* _DIRECTIVE_
Copy the listing below in full and skip every picture.

* _DATASET EXTRACT_
==*==

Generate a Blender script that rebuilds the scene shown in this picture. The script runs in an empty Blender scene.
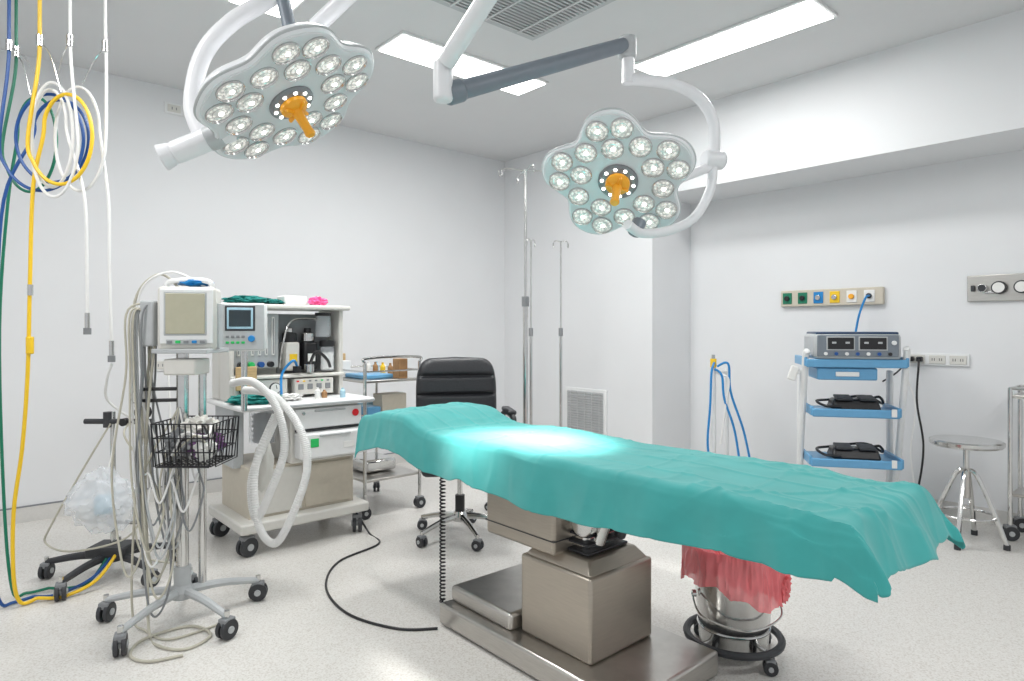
import bpy, bmesh, math, random
from mathutils import Vector, Matrix, noise, Quaternion
random.seed(4)
sc=bpy.context.scene
try:
    sc.view_settings.view_transform='Standard'
    sc.view_settings.look='None'
except Exception as e: print(e)
TH=math.atan2(.66,.751); TD=TH-math.pi/2
def rad(d): return math.radians(d)

# ---------------- materials ----------------
MATS={}
def mat(name,col,rough=.5,metal=0.,var=.06,scale=30.,bump=0.,emit=None,es=0.,alpha=1.,trans=0.,stretch=None,spec=.5,sheen=0.):
    if name in MATS: return MATS[name]
    m=bpy.data.materials.new(name); m.use_nodes=True
    nt=m.node_tree; b=nt.nodes['Principled BSDF']
    tc=nt.nodes.new('ShaderNodeTexCoord'); mp=nt.nodes.new('ShaderNodeMapping')
    nt.links.new(tc.outputs['Object'],mp.inputs['Vector'])
    if stretch: mp.inputs['Scale'].default_value=stretch
    n=nt.nodes.new('ShaderNodeTexNoise'); n.inputs['Scale'].default_value=scale; n.inputs['Detail'].default_value=4
    nt.links.new(mp.outputs['Vector'],n.inputs['Vector'])
    r=nt.nodes.new('ShaderNodeValToRGB')
    c=Vector(col)
    r.color_ramp.elements[0].position=.3; r.color_ramp.elements[1].position=.7
    r.color_ramp.elements[0].color=(*(c*(1-var)),1); r.color_ramp.elements[1].color=(*[min(1,x*(1+var)) for x in c],1)
    nt.links.new(n.outputs['Fac'],r.inputs['Fac']); nt.links.new(r.outputs['Color'],b.inputs['Base Color'])
    b.inputs['Roughness'].default_value=rough; b.inputs['Metallic'].default_value=metal
    b.inputs['Specular IOR Level'].default_value=spec
    b.inputs['Alpha'].default_value=alpha; b.inputs['Transmission Weight'].default_value=trans
    if sheen: b.inputs['Sheen Weight'].default_value=sheen; b.inputs['Sheen Roughness'].default_value=.6
    if emit: b.inputs['Emission Color'].default_value=(*emit,1); b.inputs['Emission Strength'].default_value=es
    if bump:
        bp=nt.nodes.new('ShaderNodeBump'); bp.inputs['Strength'].default_value=bump; bp.inputs['Distance'].default_value=.01
        nt.links.new(n.outputs['Fac'],bp.inputs['Height']); nt.links.new(bp.outputs['Normal'],b.inputs['Normal'])
    MATS[name]=m; return m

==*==

* _RESULT_
Generate a Blender script that rebuilds the scene shown in this picture. The script runs in an empty Blender scene.
import bpy, bmesh, math, random
from mathutils import Vector, Matrix, noise, Quaternion
random.seed(4)
sc=bpy.context.scene
try:
    sc.view_settings.view_transform='Standard'
    sc.view_settings.look='None'
except Exception as e: print(e)
TH=math.atan2(.66,.751); TD=TH-math.pi/2
def rad(d): return math.radians(d)

# ---------------- materials ----------------
MATS={}
def mat(name,col,rough=.5,metal=0.,var=.06,scale=30.,bump=0.,emit=None,es=0.,alpha=1.,trans=0.,stretch=None,spec=.5,sheen=0.):
    if name in MATS: return MATS[name]
    m=bpy.data.materials.new(name); m.use_nodes=True
    nt=m.node_tree; b=nt.nodes['Principled BSDF']
    tc=nt.nodes.new('ShaderNodeTexCoord'); mp=nt.nodes.new('ShaderNodeMapping')
    nt.links.new(tc.outputs['Object'],mp.inputs['Vector'])
    if stretch: mp.inputs['Scale'].default_value=stretch
    n=nt.nodes.new('ShaderNodeTexNoise'); n.inputs['Scale'].default_value=scale; n.inputs['Detail'].default_value=4
    nt.links.new(mp.outputs['Vector'],n.inputs['Vector'])
    r=nt.nodes.new('ShaderNodeValToRGB')
    c=Vector(col)
    r.color_ramp.elements[0].position=.3; r.color_ramp.elements[1].position=.7
    r.color_ramp.elements[0].color=(*(c*(1-var)),1); r.color_ramp.elements[1].color=(*[min(1,x*(1+var)) for x in c],1)
    nt.links.new(n.outputs['Fac'],r.inputs['Fac']); nt.links.new(r.outputs['Color'],b.inputs['Base Color'])
    b.inputs['Roughness'].default_value=rough; b.inputs['Metallic'].default_value=metal
    b.inputs['Specular IOR Level'].default_value=spec
    b.inputs['Alpha'].default_value=alpha; b.inputs['Transmission Weight'].default_value=trans
    if sheen: b.inputs['Sheen Weight'].default_value=sheen; b.inputs['Sheen Roughness'].default_value=.6
    if emit: b.inputs['Emission Color'].default_value=(*emit,1); b.inputs['Emission Strength'].default_value=es
    if bump:
        bp=nt.nodes.new('ShaderNodeBump'); bp.inputs['Strength'].default_value=bump; bp.inputs['Distance'].default_value=.01
        nt.links.new(n.outputs['Fac'],bp.inputs['Height']); nt.links.new(bp.outputs['Normal'],b.inputs['Normal'])
    MATS[name]=m; return m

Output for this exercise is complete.